A finite element model for tides and resonance along the north coast of British Columbia

Abstract

A finite element, barotropic, tidal model is developed for the north coast of British Columbia. The model is run with eight tidal constituents and the results are compared with the Flather (1987) finite difference model, and with extensive tide gauge and current meter observations. Although the tidal potential, Earth tide, and loading tide are included in the forcing, their inclusion is shown to change the largest M₂ amplitudes by only 2.5% and the largest K₁ amplitudes by less than 1%. Root mean square differences between observed and calculated sea level amplitudes and phases are within 1.9 cm and 2.9° for all but one constituent, but the model currents do not in general, compare as favourably.
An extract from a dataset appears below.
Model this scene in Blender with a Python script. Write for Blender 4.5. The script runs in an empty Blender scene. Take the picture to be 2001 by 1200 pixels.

The barotropic currents observed in Hecate Strait are reproduced well, but elsewhere evidence is shown that model inaccuracies are due to baroclinic effects. Tidal residual currents calculated by the model suggest the existence of eddies off the tip of Cape St. James, Cape Chacon, and around Goose Island and Learmonth Banks. The shallow water constituents in Hecate Strait are shown to have significant contributions from the constructive interference of signals propagating into Dixon Entrance and Queen Charlotte Sound. Using the model, the longest resonant period of the system is estimated to be 7.6 hours with an energy dissipation parameter, Q, of 9.5.